In fact, while Adams 12 anticipates reaping cost benefits well into the future, the project’s return on investment is more accurately measured in nontangible factors. Of note, on the first day of Common Core testing, Adams 12 was one of the few districts in the state that did not encounter any problems.

“We had a 98 percent success rate, which is huge,” Schneider says.

Moore emphasizes that the real ROI can be tied to improvements in the learning process and the many ways technology is benefitting students and teachers.

“We now have benefits like textbooks that can be digitized so they are less expensive and can be deployed rapidly,” he says. “But more important, we have students highly engaged in their discipline, preparing to solve the great problems of society.”
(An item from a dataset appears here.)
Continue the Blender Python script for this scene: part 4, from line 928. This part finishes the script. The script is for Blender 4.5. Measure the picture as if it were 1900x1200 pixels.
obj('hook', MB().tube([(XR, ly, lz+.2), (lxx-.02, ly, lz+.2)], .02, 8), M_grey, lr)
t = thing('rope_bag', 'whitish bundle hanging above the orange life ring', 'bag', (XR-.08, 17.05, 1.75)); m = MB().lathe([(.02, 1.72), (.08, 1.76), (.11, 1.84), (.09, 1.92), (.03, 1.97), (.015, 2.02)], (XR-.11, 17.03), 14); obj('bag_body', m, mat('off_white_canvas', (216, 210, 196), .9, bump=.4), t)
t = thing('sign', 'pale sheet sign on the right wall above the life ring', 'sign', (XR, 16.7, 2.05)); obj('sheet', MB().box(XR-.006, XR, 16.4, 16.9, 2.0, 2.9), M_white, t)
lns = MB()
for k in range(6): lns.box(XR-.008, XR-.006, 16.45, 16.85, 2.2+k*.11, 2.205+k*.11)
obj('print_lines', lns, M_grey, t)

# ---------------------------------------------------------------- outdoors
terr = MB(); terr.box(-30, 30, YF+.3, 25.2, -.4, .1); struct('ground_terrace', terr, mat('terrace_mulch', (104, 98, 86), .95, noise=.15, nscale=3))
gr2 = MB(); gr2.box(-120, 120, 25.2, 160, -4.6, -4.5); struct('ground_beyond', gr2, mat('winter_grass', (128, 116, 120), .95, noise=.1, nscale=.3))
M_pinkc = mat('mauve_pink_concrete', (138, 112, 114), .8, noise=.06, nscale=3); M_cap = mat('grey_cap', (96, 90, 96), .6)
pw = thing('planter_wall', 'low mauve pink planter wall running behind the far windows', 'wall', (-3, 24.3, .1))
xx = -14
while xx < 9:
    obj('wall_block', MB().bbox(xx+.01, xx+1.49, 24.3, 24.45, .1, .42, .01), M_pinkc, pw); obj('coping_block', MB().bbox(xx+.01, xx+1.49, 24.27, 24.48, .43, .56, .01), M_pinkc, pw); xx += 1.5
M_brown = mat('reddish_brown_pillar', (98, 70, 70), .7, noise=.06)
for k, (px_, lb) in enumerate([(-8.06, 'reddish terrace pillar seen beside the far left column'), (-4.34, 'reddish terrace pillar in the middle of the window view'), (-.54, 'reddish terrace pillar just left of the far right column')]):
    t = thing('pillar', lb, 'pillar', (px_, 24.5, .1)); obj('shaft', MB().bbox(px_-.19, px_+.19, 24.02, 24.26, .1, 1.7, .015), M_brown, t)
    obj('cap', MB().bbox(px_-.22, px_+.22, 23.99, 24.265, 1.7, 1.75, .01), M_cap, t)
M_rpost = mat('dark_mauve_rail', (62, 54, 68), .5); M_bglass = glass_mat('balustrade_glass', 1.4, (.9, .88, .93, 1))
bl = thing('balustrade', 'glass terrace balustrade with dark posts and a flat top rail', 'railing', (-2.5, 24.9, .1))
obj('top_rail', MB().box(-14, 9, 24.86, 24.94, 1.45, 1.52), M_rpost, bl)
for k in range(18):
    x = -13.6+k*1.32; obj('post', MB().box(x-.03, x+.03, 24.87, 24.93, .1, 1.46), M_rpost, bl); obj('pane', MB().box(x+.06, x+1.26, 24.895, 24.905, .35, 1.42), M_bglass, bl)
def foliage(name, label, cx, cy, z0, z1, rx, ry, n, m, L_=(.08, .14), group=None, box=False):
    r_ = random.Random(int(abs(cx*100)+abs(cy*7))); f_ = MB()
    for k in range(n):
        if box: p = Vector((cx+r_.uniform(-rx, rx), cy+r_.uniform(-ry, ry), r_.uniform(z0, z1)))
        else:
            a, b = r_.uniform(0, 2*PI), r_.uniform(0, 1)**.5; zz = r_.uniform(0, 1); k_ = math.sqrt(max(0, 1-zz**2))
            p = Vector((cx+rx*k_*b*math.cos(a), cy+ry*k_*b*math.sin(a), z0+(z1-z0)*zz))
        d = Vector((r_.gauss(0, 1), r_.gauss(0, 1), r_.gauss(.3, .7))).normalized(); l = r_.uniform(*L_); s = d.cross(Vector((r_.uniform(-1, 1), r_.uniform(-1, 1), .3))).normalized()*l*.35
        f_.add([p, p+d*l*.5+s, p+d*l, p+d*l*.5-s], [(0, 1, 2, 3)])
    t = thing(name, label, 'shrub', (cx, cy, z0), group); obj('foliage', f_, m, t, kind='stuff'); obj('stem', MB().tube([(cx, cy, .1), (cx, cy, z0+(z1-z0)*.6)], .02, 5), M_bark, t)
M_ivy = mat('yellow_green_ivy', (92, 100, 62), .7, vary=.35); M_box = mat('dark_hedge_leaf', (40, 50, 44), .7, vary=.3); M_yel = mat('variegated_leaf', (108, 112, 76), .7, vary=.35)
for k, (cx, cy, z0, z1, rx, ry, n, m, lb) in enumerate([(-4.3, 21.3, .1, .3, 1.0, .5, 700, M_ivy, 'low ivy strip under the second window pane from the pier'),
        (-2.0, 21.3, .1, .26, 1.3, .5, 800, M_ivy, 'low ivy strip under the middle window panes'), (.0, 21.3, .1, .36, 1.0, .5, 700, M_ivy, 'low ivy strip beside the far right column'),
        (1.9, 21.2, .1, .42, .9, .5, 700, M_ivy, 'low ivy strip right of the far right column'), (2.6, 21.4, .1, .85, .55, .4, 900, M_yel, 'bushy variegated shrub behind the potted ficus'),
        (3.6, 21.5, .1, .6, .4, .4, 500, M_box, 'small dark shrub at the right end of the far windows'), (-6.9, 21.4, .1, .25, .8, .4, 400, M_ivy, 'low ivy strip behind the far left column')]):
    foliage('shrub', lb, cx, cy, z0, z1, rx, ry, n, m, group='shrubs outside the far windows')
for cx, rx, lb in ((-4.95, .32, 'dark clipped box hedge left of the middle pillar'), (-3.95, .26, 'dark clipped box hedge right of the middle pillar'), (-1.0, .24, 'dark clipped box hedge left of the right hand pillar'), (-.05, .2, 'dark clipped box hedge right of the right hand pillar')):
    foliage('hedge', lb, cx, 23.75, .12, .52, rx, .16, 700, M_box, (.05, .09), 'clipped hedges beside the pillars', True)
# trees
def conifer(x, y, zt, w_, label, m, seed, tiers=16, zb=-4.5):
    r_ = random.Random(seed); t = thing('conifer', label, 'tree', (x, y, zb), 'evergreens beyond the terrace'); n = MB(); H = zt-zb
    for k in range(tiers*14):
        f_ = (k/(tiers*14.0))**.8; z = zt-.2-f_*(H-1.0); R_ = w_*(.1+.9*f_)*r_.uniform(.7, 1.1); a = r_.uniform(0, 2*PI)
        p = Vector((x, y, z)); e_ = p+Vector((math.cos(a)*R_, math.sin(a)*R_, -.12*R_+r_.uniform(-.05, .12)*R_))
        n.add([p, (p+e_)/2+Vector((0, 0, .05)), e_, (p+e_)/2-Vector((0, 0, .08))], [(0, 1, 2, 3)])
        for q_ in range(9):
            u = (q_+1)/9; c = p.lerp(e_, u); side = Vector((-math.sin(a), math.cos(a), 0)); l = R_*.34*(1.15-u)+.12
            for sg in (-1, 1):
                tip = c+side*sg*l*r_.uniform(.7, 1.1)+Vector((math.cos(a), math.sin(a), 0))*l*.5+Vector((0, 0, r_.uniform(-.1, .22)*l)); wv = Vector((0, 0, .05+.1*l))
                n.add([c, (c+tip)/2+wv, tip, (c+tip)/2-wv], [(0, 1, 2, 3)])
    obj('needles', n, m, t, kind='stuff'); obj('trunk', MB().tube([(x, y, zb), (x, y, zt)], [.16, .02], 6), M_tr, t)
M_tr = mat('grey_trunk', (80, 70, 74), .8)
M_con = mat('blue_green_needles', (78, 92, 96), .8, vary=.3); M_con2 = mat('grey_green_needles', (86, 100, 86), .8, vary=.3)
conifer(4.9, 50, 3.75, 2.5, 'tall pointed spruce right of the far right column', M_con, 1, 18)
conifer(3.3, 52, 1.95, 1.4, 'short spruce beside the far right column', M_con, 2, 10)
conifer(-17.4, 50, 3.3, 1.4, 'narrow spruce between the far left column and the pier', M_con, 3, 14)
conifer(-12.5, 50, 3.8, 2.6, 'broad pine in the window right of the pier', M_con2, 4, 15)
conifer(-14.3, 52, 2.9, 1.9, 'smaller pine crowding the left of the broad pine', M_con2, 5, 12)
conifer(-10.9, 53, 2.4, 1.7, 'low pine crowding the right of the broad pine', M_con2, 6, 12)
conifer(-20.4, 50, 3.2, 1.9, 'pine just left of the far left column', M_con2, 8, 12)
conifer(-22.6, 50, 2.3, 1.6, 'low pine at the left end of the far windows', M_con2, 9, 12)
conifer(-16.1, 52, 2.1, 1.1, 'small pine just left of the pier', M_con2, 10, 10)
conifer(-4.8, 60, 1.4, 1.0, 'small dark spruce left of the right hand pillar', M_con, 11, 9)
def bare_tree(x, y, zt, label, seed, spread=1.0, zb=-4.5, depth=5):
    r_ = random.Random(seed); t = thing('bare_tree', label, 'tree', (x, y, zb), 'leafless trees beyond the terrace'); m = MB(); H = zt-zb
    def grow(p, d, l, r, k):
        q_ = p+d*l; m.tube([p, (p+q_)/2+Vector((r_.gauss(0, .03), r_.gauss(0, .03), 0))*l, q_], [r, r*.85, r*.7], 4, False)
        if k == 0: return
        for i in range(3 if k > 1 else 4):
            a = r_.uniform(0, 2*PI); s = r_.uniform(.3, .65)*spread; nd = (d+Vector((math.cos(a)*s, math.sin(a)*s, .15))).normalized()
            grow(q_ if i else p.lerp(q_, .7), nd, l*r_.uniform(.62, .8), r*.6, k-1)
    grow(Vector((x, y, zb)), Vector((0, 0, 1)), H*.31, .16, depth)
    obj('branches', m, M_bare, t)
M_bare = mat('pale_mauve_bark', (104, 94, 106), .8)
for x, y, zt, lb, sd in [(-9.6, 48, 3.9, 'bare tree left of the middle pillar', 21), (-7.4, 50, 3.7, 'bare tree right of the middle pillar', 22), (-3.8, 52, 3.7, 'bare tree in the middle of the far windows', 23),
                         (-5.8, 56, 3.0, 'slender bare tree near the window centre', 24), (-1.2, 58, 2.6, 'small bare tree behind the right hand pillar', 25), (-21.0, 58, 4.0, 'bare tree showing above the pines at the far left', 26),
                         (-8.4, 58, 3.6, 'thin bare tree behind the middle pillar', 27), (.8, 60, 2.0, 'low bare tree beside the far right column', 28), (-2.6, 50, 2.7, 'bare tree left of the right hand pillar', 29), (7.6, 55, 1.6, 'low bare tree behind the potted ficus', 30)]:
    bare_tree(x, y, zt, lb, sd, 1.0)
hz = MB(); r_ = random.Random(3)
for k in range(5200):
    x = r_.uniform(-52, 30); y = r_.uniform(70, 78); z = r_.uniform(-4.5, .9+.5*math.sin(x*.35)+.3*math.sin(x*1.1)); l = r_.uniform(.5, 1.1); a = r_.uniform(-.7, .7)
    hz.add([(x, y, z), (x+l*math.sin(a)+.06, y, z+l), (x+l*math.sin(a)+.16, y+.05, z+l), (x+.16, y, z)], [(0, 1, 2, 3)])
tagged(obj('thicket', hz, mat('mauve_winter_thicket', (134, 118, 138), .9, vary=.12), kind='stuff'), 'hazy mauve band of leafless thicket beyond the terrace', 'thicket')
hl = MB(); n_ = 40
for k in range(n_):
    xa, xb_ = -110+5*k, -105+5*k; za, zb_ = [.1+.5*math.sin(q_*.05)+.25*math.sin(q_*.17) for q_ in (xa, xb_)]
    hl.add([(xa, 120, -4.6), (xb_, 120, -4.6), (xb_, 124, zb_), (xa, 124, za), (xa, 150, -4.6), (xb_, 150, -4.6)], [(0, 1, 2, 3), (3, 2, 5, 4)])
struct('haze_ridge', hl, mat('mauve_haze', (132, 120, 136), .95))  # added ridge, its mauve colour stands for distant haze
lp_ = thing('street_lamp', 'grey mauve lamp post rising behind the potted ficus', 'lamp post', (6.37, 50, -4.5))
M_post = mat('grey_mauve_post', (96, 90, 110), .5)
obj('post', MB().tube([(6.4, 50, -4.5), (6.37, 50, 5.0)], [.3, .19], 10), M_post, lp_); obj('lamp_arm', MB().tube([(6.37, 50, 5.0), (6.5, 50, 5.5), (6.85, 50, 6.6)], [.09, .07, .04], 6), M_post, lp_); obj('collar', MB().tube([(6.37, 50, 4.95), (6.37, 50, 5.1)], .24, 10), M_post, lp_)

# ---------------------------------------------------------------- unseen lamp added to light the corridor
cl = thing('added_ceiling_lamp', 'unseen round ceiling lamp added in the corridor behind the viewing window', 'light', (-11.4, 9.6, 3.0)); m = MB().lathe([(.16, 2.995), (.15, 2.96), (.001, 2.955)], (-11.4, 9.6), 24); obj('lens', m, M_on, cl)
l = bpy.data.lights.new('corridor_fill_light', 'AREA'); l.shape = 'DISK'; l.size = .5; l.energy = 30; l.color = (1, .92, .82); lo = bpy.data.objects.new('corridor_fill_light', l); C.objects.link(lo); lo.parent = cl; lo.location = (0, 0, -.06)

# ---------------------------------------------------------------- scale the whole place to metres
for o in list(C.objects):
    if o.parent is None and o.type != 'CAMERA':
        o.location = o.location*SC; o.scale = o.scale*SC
“All school districts are facing a very high level of transition,” Kukkonen says. “They have to accommodate new devices, new curriculum and new offerings to transform education. Having the power resources in place has allowed us to offer that higher level of service.”

Adams 12 attributes the success of its complex undertaking not only to the unparalleled quality of the power protection equipment, but also to exceptional service.

“There was great communication between CDW•G and Eaton,” Schneider says. “We never had to get involved, and we always got our questions answered quickly.”

One key aspect was CDW•G providing procurement and inventory management of the UPSs during the course of the project, which occurred over a seven-month period.

“The staged delivery that CDW•G facilitated was truly life saving to this project,” Schneider says. “There is no way we could have received all those UPSs at one time.”

In addition, CDW•G oversaw the warranty process and handled any issues that arose throughout the project.

“We were moving so fast, there was no way we could have managed that,” Schneider says. “With Eaton and CDW•G working together, all we had to do with the UPSs was unbox and install them.”